Aim:
Locate all lines with the word "scene". Copy them.

Data section:
•••
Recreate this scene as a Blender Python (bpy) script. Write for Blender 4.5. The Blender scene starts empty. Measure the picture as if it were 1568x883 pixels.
•••
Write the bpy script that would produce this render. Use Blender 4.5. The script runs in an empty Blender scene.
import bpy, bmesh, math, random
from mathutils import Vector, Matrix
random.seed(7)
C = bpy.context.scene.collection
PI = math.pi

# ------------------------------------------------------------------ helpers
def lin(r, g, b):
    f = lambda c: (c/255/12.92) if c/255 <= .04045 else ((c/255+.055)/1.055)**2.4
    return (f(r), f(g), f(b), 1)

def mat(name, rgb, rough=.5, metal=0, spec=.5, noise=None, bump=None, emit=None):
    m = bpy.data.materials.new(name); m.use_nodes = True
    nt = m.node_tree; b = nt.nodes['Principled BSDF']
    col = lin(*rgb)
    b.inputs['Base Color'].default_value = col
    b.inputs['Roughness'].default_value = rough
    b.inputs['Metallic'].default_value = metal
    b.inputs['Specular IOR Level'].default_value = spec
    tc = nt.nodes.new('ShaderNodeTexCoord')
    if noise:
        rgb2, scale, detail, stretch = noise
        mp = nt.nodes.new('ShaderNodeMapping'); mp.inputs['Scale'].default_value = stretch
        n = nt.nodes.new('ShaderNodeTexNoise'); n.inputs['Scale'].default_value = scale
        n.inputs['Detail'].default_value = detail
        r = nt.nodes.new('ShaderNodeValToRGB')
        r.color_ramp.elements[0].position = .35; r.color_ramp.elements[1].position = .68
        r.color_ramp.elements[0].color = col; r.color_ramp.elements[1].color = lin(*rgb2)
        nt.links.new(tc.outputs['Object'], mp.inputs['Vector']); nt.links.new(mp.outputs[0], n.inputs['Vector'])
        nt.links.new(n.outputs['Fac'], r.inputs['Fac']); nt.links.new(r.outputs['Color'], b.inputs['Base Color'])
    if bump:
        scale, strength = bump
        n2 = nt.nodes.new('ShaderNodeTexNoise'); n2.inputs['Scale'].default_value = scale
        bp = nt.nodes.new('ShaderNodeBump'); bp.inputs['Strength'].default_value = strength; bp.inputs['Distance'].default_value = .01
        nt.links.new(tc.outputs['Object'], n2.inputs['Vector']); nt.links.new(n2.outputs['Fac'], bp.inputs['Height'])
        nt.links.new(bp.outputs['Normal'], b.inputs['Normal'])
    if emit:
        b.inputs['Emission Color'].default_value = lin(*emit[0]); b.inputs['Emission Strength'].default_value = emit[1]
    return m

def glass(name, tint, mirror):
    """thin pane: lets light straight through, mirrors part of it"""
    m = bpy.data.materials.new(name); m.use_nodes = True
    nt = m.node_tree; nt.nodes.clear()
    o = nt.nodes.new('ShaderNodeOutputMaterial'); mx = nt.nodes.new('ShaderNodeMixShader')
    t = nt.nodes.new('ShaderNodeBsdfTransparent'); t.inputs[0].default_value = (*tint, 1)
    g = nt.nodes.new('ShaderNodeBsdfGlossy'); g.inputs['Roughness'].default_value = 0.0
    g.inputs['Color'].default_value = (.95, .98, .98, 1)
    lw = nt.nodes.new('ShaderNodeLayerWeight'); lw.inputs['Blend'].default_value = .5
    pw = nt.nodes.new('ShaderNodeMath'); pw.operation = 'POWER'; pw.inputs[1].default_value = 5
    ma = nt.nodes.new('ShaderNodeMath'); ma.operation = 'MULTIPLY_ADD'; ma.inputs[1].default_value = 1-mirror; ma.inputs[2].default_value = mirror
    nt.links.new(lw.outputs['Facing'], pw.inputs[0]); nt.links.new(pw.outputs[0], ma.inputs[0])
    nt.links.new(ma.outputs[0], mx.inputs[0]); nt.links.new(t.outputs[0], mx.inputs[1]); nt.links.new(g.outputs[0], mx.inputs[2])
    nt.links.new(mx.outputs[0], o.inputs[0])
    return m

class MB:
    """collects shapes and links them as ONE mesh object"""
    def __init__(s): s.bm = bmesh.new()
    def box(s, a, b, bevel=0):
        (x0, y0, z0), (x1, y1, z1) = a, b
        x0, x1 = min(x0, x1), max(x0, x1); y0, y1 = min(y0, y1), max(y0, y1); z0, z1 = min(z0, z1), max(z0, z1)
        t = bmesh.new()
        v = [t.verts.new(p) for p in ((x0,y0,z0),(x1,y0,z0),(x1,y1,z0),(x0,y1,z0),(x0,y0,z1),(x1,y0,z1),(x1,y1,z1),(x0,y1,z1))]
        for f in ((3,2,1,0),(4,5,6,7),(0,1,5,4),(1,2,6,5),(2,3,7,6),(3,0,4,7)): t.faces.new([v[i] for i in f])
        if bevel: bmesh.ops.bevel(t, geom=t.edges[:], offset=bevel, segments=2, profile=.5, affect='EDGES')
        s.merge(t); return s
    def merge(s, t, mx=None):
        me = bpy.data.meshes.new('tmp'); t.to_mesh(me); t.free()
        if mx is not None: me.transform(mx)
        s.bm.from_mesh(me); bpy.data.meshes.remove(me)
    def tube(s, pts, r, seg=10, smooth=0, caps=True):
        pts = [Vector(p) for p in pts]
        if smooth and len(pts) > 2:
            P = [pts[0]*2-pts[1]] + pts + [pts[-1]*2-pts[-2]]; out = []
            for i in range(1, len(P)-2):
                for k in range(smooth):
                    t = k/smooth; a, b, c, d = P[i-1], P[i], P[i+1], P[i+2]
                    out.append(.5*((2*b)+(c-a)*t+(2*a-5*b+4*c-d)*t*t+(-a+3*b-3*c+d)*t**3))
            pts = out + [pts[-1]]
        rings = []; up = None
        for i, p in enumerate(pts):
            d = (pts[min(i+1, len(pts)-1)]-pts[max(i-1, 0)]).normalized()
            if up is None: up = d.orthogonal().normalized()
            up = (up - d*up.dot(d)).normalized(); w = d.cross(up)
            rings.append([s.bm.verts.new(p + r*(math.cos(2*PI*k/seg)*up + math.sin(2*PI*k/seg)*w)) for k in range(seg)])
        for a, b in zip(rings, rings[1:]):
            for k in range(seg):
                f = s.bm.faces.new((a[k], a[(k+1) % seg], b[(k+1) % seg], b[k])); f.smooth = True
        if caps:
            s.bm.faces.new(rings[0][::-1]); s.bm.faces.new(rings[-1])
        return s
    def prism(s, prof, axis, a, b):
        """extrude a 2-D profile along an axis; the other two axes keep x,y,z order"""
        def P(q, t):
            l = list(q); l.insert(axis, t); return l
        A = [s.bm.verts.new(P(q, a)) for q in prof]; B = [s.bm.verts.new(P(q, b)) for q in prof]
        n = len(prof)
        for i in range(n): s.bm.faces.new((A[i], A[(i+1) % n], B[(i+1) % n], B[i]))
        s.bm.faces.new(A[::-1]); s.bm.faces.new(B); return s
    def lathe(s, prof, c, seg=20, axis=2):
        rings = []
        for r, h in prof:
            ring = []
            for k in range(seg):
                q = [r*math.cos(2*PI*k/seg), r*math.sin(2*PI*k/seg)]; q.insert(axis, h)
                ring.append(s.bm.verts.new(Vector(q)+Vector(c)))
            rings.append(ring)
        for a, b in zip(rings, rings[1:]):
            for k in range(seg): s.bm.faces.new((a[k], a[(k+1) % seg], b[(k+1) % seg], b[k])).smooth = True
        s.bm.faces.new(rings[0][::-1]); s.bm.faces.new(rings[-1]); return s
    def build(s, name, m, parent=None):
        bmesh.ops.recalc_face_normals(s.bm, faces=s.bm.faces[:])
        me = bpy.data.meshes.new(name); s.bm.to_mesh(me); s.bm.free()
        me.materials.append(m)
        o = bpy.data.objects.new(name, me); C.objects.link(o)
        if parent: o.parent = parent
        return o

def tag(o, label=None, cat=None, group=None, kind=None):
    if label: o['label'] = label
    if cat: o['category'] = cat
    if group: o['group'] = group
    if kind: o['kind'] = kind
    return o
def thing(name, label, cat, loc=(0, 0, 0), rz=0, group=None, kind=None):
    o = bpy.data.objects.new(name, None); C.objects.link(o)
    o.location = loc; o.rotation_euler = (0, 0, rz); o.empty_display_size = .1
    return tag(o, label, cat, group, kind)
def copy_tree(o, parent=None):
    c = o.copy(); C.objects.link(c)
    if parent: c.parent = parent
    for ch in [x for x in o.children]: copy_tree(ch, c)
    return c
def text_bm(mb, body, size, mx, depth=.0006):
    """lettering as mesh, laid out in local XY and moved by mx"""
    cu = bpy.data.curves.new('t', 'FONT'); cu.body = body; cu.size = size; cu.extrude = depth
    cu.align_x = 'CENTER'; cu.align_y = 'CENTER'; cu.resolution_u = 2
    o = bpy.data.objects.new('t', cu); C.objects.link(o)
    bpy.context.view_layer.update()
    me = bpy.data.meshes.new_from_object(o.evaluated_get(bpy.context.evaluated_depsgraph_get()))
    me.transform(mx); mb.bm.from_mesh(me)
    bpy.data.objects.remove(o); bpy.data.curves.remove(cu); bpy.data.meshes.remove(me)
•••
The response:
Recreate this scene as a Blender Python (bpy) script. Write for Blender 4.5. The Blender scene starts empty. Measure the picture as if it were 1568x883 pixels.
Write the bpy script that would produce this render. Use Blender 4.5. The script runs in an empty Blender scene.
C = bpy.context.scene.collection